[What to produce] Please return nothing but the lines between the line holding "Write the bpy" and the line holding "import numpy as np", both ends included, without the pictures.

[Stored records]
+++++

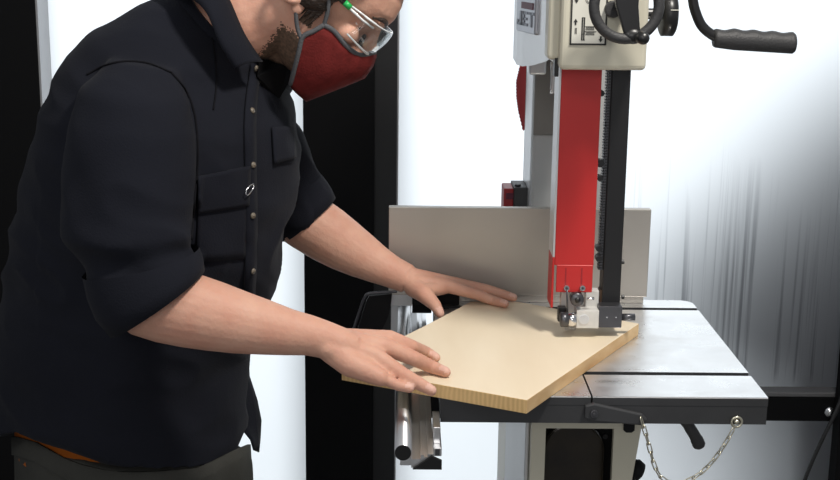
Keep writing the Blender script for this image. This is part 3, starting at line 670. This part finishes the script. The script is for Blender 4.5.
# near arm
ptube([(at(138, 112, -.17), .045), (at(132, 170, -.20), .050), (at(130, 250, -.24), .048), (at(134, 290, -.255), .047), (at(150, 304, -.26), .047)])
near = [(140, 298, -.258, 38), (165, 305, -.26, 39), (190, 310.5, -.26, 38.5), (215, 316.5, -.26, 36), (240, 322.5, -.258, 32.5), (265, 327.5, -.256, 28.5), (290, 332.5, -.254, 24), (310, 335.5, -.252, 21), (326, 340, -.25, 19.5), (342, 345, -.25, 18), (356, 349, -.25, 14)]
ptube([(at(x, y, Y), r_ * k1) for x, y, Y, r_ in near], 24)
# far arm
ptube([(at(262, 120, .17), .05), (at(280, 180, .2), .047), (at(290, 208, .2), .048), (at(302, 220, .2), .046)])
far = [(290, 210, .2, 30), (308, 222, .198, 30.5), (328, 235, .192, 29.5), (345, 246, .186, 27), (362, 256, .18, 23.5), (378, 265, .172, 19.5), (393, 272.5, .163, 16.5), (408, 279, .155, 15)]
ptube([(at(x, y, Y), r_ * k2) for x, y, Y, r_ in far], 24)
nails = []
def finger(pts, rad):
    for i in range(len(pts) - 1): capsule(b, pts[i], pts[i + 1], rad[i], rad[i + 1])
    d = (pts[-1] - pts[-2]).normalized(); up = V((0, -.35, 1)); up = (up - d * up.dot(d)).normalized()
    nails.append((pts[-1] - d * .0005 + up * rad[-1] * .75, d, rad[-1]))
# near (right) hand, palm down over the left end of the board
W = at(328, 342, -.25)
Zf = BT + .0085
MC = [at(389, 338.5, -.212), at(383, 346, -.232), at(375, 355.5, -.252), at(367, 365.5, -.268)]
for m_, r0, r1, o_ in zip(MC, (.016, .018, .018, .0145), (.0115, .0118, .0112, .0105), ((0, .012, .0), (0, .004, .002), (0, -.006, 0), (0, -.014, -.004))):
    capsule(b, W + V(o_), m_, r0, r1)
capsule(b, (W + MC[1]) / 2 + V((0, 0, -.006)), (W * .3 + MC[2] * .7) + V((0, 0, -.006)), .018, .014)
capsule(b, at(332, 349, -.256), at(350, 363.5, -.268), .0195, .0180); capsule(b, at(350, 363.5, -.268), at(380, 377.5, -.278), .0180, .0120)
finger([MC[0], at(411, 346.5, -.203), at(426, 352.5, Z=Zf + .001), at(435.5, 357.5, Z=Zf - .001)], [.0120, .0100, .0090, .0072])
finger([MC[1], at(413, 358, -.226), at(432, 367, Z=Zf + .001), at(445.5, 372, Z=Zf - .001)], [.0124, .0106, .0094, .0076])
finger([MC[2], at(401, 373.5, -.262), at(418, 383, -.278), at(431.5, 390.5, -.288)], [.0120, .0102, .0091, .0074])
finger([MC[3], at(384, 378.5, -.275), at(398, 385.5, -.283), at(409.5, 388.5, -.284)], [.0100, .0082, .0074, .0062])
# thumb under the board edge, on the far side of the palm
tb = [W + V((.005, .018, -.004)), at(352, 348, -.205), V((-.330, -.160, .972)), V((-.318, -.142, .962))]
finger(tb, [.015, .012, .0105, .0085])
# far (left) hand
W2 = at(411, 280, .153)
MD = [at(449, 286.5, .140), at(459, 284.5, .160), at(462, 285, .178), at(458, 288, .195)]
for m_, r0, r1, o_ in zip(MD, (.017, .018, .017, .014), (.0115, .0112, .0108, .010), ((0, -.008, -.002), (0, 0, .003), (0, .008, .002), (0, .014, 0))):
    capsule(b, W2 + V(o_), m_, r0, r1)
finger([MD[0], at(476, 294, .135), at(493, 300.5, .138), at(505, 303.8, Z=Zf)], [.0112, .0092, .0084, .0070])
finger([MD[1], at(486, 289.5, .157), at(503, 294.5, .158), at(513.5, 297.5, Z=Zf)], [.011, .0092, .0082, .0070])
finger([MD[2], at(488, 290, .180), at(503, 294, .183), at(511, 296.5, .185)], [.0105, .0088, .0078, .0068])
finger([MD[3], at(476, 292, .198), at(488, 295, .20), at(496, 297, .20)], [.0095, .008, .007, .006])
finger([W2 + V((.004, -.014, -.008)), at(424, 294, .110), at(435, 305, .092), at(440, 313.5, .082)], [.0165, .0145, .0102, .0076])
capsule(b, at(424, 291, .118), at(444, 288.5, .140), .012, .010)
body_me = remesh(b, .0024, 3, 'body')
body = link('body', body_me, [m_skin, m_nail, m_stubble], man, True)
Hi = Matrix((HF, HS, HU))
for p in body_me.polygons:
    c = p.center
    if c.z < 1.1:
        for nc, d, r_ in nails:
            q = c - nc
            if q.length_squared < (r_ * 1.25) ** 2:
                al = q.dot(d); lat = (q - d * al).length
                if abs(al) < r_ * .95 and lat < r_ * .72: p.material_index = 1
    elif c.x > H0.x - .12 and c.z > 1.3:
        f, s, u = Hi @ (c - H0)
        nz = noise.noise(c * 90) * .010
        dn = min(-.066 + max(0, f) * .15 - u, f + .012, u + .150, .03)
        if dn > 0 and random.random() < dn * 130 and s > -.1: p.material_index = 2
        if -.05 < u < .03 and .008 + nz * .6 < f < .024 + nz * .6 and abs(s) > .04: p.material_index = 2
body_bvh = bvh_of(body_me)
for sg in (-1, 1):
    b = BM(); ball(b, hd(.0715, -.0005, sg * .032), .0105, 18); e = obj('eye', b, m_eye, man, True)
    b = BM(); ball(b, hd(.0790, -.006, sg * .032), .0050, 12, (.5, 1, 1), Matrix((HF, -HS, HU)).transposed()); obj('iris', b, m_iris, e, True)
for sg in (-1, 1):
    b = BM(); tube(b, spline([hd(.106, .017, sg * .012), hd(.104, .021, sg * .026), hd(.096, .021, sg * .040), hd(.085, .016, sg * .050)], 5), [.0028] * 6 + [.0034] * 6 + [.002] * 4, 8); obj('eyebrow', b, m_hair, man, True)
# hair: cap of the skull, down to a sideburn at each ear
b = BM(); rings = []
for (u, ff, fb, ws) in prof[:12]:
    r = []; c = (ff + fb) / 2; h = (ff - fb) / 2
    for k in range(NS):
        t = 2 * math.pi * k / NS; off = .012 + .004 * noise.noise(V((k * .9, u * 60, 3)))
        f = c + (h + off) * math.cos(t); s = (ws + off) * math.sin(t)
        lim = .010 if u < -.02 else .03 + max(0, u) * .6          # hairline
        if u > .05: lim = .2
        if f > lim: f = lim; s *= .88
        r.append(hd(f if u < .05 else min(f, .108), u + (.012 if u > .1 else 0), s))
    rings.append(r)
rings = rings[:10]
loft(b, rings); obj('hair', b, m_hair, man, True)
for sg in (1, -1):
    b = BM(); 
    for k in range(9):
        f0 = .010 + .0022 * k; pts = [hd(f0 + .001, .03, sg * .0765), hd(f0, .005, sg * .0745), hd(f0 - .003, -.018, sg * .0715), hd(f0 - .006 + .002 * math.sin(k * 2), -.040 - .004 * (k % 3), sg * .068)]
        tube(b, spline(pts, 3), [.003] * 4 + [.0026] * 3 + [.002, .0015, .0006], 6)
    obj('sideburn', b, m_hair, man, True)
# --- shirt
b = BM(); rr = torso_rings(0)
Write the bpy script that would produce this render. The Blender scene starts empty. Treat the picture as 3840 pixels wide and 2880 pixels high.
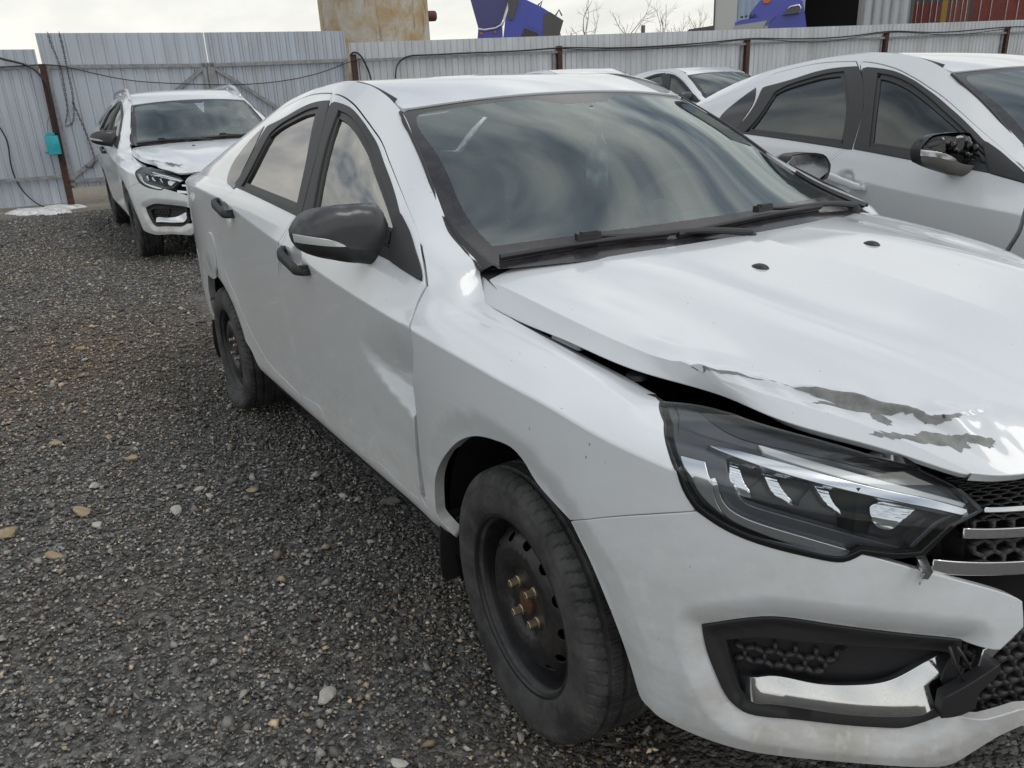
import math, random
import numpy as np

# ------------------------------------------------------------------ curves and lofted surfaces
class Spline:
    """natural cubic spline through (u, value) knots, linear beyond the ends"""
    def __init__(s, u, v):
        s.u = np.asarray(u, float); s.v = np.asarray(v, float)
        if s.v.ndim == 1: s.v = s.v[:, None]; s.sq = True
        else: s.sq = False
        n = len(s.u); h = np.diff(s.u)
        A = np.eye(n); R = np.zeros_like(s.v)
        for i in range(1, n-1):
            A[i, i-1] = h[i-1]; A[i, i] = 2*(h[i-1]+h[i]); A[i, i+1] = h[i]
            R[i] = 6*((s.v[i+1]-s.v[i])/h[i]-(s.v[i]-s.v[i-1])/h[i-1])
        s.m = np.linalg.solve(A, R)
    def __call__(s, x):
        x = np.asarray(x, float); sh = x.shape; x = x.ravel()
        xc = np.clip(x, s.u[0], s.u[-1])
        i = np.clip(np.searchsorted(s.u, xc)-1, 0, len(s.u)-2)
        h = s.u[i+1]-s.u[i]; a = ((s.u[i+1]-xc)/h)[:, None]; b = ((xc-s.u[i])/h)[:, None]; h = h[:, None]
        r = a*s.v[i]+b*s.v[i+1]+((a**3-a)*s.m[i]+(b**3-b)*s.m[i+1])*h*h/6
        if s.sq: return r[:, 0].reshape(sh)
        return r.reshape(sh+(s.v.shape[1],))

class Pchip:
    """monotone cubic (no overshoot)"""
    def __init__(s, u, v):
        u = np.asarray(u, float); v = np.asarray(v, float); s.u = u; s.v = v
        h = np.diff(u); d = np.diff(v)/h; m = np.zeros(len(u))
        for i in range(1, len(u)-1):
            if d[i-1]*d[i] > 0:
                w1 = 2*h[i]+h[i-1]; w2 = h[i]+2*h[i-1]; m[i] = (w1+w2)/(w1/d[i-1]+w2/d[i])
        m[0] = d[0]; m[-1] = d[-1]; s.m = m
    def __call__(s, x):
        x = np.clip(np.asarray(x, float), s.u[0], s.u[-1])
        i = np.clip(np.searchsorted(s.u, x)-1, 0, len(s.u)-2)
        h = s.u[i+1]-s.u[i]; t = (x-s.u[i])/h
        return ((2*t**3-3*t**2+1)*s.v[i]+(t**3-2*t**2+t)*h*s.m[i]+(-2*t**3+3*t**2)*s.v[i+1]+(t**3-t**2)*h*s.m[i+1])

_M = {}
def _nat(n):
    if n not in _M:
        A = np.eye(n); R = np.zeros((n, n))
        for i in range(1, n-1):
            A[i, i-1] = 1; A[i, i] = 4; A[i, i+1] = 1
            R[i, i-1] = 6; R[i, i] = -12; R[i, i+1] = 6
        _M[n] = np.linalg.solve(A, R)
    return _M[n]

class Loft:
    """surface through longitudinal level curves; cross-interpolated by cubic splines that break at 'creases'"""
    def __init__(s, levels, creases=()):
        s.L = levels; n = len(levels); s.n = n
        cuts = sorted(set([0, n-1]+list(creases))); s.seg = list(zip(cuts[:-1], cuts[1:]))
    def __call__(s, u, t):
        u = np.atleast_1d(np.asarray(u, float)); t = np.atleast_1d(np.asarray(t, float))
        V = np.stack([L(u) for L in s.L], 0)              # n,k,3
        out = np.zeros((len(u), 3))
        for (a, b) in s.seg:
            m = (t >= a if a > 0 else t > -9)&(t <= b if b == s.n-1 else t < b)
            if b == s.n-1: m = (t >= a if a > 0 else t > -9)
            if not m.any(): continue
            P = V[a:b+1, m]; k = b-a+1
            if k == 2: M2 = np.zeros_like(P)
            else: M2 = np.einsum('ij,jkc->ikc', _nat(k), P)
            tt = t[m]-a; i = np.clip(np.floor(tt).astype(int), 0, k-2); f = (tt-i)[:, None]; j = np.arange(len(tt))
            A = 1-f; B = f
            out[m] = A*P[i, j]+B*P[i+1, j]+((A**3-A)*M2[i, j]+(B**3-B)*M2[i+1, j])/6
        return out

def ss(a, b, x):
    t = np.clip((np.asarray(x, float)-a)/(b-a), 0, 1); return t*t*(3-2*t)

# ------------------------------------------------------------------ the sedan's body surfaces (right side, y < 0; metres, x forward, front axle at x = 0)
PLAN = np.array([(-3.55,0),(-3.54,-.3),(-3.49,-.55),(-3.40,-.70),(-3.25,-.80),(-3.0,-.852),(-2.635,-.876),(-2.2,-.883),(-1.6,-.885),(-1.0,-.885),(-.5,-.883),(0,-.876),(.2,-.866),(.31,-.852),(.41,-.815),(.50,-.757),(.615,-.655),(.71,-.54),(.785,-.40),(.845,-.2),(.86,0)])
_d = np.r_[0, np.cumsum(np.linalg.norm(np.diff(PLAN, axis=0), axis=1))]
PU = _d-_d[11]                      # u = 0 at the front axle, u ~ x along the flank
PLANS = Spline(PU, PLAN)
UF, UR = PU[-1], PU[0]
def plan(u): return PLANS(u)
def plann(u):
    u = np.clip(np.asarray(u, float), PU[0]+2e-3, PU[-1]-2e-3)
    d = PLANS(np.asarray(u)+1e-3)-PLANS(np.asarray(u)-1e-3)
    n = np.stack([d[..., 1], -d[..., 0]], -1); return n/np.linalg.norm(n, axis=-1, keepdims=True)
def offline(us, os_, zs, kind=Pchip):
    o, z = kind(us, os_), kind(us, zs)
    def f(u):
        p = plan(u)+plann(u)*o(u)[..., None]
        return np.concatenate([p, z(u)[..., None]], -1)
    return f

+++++

[Full solution]
Write the bpy script that would produce this render. The Blender scene starts empty. Treat the picture as 3840 pixels wide and 2880 pixels high.
import math, random
import numpy as np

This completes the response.